■ Recorded information:
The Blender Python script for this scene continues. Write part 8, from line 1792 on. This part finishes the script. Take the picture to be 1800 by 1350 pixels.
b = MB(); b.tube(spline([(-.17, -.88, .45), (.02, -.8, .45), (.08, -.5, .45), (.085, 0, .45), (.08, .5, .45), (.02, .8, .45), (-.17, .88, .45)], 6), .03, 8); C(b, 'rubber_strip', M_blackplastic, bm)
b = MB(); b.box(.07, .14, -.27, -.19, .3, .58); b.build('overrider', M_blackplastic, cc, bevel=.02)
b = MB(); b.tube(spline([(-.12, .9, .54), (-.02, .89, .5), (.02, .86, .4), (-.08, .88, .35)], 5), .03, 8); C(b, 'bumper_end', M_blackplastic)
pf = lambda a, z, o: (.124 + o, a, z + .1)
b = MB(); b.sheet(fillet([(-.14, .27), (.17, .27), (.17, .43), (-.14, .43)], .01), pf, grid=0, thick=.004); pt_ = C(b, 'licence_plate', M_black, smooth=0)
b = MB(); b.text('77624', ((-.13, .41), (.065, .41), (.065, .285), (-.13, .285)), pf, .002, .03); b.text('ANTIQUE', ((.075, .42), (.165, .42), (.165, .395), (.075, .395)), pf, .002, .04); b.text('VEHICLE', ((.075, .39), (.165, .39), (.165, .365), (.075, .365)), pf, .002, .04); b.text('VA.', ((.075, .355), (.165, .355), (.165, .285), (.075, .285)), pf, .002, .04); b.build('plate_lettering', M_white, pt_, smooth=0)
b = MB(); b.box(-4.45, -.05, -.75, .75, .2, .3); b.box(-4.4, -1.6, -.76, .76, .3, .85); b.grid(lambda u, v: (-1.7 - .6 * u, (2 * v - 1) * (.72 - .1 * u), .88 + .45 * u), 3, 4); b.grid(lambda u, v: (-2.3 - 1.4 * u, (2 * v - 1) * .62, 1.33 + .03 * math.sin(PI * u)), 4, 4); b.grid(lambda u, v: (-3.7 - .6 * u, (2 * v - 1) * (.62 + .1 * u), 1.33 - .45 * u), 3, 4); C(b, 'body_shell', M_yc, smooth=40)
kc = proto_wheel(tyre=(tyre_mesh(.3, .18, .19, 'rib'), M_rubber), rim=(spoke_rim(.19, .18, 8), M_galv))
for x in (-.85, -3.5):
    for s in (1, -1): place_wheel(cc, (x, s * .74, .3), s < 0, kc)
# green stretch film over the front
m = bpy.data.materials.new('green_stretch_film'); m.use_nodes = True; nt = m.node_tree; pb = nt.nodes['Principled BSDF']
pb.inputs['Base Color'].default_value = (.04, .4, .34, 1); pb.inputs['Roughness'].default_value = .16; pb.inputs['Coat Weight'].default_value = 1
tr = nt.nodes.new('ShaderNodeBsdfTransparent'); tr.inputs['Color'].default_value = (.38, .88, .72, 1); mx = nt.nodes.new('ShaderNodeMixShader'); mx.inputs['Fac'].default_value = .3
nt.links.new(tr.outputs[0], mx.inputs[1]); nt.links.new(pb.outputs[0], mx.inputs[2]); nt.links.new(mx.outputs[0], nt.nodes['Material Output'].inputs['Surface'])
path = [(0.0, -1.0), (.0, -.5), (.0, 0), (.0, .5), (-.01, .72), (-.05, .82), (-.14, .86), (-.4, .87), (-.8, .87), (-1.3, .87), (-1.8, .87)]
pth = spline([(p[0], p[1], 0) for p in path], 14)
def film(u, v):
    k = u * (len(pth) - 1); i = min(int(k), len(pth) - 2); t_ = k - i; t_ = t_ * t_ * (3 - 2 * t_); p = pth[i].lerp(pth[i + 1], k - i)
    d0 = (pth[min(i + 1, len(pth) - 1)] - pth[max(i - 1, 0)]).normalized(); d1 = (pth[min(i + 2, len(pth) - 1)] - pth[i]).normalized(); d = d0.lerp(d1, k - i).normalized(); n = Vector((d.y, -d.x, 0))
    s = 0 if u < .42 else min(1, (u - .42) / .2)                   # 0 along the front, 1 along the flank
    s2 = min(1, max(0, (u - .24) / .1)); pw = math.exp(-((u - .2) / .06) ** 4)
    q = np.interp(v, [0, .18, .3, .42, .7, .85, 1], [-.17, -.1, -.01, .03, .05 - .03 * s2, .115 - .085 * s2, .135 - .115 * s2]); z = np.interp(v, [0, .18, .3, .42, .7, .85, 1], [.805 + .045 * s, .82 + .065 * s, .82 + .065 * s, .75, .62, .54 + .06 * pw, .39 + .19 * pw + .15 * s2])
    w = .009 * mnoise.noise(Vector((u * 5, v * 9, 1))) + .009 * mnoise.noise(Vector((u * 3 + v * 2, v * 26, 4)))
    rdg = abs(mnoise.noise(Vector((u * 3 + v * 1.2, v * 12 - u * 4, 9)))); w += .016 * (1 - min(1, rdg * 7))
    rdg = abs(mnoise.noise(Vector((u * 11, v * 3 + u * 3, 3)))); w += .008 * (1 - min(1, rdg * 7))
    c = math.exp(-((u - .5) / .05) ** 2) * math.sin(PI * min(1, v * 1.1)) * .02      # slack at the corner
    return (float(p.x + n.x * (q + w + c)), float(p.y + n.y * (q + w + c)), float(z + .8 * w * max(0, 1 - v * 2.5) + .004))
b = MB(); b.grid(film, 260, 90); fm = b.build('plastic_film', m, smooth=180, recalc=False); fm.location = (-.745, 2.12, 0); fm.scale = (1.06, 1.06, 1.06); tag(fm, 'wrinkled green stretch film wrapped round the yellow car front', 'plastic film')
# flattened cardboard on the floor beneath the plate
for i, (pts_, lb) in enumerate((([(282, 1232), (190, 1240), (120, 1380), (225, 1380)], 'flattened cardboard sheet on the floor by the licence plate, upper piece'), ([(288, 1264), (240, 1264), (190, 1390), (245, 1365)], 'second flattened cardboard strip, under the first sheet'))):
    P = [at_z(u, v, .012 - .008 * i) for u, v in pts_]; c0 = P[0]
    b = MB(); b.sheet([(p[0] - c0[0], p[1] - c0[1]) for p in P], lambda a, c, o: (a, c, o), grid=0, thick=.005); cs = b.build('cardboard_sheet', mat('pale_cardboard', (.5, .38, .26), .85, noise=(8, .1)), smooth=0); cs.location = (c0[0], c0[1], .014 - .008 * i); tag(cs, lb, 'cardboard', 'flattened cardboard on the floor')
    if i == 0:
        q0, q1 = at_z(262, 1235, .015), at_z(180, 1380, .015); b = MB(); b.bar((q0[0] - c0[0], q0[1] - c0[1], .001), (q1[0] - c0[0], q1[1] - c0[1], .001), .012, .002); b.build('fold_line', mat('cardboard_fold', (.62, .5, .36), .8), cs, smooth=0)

==

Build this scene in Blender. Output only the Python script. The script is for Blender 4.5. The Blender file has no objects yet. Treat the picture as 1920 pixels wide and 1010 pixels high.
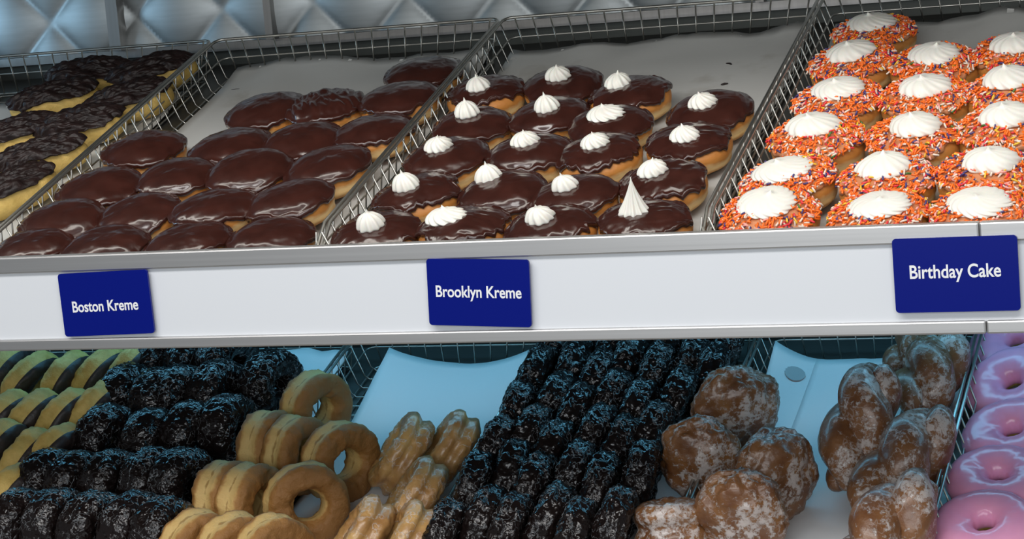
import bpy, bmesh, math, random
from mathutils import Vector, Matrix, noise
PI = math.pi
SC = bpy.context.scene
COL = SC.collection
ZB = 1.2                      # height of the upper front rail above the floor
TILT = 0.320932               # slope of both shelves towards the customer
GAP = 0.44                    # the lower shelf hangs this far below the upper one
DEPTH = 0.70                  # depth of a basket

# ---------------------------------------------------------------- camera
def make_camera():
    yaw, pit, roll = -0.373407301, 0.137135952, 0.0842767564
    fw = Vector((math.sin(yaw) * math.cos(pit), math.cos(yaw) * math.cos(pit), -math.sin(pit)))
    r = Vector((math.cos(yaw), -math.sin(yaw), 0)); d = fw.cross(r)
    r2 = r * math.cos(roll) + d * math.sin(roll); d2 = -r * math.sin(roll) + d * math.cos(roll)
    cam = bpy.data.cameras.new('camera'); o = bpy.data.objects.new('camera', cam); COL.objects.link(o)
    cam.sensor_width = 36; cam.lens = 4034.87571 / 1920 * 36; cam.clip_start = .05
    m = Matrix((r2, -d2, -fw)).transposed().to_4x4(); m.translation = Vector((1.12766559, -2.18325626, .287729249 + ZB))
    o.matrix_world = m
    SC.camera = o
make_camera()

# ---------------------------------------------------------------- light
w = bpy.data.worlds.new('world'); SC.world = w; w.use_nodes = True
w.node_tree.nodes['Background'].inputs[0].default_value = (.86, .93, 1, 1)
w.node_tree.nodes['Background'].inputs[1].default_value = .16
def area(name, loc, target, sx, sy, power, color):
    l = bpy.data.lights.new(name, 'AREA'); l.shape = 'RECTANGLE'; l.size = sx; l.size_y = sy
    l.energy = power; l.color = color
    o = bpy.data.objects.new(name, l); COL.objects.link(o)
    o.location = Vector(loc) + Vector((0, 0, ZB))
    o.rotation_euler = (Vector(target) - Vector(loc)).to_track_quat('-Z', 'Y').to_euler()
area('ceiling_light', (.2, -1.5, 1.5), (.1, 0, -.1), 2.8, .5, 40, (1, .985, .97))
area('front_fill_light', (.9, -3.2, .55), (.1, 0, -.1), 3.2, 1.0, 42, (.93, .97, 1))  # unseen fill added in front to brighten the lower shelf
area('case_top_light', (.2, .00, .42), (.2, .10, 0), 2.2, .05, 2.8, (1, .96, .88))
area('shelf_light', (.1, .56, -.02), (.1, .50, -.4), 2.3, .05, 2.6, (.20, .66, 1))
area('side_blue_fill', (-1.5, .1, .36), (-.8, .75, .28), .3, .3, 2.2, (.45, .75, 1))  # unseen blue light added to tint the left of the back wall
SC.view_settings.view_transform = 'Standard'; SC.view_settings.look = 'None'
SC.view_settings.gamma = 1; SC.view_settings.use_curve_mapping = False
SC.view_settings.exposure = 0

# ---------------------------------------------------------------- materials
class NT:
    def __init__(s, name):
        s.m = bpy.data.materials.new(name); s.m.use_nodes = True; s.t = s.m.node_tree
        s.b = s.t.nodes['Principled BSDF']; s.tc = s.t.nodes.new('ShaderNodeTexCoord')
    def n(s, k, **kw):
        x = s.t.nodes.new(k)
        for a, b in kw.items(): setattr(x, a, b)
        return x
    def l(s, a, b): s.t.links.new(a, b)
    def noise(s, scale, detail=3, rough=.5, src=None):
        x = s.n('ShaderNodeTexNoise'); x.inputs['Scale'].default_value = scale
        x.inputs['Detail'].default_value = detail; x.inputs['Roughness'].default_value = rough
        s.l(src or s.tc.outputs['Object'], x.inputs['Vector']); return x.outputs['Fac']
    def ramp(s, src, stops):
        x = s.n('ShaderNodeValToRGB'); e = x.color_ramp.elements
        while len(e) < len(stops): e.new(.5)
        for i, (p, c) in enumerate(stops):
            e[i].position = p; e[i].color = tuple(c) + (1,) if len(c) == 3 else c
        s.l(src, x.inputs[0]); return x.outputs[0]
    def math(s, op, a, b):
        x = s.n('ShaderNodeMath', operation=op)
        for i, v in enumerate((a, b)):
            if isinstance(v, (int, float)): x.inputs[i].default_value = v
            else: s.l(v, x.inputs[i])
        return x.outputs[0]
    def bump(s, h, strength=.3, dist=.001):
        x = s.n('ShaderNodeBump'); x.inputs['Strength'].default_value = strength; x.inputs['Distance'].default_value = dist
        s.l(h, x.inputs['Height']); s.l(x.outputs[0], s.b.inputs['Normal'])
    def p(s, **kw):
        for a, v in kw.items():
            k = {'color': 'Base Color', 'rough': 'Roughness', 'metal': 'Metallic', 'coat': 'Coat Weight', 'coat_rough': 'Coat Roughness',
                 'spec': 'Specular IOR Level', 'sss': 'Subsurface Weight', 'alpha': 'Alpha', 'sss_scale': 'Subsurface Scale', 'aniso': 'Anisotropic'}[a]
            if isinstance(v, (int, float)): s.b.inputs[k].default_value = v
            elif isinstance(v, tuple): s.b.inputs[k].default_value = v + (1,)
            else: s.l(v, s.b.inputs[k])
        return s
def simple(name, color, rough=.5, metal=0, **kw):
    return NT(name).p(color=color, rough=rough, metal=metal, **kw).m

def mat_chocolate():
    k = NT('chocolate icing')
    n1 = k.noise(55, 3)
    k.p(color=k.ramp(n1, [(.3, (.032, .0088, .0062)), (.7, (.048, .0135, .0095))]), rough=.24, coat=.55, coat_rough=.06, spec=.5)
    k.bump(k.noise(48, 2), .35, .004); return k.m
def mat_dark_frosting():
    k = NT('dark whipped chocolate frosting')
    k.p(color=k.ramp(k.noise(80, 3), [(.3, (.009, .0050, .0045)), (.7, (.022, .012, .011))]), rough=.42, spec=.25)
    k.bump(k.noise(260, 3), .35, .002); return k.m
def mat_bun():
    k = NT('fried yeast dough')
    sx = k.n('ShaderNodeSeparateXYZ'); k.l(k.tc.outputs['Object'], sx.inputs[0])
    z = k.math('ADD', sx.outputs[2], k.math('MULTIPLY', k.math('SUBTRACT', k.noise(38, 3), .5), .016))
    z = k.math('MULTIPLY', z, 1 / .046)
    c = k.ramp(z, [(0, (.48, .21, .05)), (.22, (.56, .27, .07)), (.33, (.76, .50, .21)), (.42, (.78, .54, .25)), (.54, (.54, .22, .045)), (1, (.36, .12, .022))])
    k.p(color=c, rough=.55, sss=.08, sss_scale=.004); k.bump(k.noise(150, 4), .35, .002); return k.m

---

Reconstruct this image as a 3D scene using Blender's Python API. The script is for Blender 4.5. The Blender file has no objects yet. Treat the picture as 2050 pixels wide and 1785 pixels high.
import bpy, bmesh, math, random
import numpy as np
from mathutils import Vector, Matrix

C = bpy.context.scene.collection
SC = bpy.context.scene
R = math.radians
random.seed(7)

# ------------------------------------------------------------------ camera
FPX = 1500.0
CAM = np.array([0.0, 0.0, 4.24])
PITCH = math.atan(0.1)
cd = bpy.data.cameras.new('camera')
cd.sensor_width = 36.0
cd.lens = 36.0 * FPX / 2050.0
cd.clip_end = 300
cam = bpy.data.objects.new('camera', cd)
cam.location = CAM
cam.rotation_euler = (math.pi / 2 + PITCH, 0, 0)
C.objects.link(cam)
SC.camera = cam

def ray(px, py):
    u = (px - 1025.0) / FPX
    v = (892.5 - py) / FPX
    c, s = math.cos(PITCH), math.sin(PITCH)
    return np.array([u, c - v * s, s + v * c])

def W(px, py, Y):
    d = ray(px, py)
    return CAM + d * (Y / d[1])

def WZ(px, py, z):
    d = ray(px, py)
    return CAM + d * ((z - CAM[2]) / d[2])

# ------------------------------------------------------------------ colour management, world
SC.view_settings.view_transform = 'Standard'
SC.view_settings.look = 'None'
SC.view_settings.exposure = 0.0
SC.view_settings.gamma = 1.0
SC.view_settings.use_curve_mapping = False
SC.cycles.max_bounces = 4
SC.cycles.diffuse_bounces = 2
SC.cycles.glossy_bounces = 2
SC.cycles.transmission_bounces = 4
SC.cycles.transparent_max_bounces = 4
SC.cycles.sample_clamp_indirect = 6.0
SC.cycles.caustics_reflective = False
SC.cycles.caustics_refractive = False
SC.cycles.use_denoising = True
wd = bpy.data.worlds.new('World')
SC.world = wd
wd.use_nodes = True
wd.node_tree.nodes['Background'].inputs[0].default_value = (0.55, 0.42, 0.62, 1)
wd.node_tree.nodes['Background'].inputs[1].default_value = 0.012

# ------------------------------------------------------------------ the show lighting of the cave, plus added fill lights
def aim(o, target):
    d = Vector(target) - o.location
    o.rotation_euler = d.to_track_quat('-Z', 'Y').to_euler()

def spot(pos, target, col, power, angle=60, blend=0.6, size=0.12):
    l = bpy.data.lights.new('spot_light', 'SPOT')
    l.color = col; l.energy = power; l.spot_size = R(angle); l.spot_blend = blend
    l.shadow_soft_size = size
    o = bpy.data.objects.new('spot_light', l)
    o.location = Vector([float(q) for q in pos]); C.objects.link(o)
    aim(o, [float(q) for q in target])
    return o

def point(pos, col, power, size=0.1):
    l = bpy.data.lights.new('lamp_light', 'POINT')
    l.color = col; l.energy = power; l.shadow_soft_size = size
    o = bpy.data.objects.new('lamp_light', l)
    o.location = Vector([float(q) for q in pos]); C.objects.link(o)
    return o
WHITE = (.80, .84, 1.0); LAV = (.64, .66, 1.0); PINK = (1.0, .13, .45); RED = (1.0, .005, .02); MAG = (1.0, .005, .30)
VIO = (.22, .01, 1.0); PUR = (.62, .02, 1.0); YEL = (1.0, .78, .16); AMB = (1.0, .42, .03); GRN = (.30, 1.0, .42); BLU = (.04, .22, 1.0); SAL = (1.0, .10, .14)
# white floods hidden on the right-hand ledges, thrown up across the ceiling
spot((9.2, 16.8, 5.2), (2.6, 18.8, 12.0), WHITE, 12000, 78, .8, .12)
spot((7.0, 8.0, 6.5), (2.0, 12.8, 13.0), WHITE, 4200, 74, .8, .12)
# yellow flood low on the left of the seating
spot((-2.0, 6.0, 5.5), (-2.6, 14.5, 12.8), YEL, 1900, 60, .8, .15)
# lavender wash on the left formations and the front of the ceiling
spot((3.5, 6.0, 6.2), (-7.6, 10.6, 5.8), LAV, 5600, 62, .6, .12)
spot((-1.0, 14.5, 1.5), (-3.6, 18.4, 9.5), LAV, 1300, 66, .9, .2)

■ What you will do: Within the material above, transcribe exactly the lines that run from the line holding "Reconstruct this image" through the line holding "random.seed(7)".

■ Answer for this exercise:
Reconstruct this image as a 3D scene using Blender's Python API. The script is for Blender 4.5. The Blender file has no objects yet. Treat the picture as 2050 pixels wide and 1785 pixels high.
import bpy, bmesh, math, random
import numpy as np
from mathutils import Vector, Matrix

C = bpy.context.scene.collection
SC = bpy.context.scene
R = math.radians
random.seed(7)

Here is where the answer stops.